Im August 2021 hatte er den Verein unter Tränen verlassen müssen. Nach zwei Jahren bei Paris Saint-Germain spielt Messi seit dem Sommer 2023 für Inter Miami. Und schon im November vergangenen Jahres hatte Messi von Flicks Mannschaft geschwärmt: «Es erfüllt mich mit großem Stolz zu sehen, wie sich die erste Mannschaft im Moment präsentiert. Dieses Barça ist spektakulär und es überrascht mich nicht.»

Raphinha blüht auf: «Hansi Flick hat meine Karriere verändert.» 

Die Rolle des neuen Super-Superstars hat längst Lamine Yamal übernommen. 17 Jahre jung, schon Europameister und Erfolgsgarant des FC Barcelona. Sein Tor zur 1:0-Führung gegen Espanyol – eine Augenweide in den Winkel aus rund 16 Metern. «Der Urheber des 1:0-Treffers hätte nicht poetischer sein können, denn sein linker Fuß markiert den Weg für das Projekt von Flick und Laporta», schrieb «La Vanguardia» aus Barcelona. 

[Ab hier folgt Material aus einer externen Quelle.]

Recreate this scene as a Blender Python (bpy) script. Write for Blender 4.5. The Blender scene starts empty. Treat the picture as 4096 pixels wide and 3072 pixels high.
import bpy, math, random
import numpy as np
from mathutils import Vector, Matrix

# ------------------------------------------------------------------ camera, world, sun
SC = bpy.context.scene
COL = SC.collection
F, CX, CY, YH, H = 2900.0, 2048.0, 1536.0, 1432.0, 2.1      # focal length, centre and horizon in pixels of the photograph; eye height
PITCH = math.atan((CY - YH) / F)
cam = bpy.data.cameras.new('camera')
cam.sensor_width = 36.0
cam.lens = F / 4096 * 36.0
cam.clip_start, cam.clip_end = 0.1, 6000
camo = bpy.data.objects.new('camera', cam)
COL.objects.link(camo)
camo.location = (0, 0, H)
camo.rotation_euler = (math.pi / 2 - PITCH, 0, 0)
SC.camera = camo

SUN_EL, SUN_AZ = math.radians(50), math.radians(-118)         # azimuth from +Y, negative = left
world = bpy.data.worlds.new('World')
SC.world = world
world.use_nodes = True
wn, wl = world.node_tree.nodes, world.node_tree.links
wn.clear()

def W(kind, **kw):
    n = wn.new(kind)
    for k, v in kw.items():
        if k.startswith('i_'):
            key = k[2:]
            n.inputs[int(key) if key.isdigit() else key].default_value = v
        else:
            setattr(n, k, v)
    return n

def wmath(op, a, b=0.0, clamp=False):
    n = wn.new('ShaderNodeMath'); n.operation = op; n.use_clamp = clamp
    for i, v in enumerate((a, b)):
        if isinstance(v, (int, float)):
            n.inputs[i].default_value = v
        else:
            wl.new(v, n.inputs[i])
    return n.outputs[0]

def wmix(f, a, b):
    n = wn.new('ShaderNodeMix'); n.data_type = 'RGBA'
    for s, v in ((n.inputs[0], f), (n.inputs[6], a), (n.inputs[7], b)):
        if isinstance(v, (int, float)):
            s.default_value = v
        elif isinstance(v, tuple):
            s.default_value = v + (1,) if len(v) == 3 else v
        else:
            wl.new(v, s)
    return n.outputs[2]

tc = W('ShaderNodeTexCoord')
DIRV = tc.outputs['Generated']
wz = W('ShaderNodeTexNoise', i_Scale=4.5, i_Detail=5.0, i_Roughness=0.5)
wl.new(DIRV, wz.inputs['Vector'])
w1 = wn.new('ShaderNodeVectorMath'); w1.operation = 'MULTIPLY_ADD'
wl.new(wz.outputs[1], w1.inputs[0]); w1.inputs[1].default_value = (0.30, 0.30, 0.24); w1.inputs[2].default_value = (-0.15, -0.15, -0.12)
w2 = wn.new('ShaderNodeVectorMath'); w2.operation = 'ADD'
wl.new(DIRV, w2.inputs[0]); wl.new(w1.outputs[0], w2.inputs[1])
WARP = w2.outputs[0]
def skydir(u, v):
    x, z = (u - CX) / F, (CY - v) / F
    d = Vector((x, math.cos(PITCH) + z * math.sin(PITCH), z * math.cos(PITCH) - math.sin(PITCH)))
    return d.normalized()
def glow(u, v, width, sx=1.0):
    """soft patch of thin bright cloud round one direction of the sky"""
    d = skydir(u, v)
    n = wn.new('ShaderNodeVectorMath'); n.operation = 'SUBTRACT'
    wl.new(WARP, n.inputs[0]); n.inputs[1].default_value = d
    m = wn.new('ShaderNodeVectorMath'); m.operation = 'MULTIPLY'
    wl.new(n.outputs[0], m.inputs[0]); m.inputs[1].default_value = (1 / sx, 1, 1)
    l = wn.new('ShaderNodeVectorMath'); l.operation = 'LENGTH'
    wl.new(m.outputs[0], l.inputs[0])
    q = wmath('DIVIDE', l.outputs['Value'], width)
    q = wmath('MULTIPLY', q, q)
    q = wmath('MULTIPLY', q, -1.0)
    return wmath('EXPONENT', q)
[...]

Junge Riesentalente aus der berühmten Nachwuchsschmiede La Masia zusammen mit erfahreneren Spielern, die ebenfalls aufblühen – das ist Barça in dieser Saison. Bestes Beispiel: Raphinha. Er sagt: «Hansi Flick hat meine Karriere verändert.» 

Einst Abschiedsgedanken, jetzt unverzichtbar

Der 28 Jahre Brasilianer dachte schon an Abschied im vergangenen Sommer, nun ist er einer der absoluten Erfolgsgaranten. Ein Blick auf die Zahlen belegt Raphinhas Leistungsexplosion: In der Vorsaison kam er wettbewerbsübergreifend in 37 Einsätzen auf 10 Tore und 13 Vorlagen. In dieser Spielzeit erzielte er in bisher 55 Einsätzen 34 Treffer und legte 25 auf. 

«Eigentlich sollte es Mbappés Liga sein, aber ein arbeitsloser deutscher Trainer hat den gleichen Kader wie in der Saison davor übernommen und ist mit gefräßigen Veteranen und einem Haufen Kinder unter der Führung von Lamine durchgestartet», kommentierte das Sportblatt «As». «Barcelonas eigentlicher Name in der Saison 2024/25 ist Hansi Flick», befand «La Razón».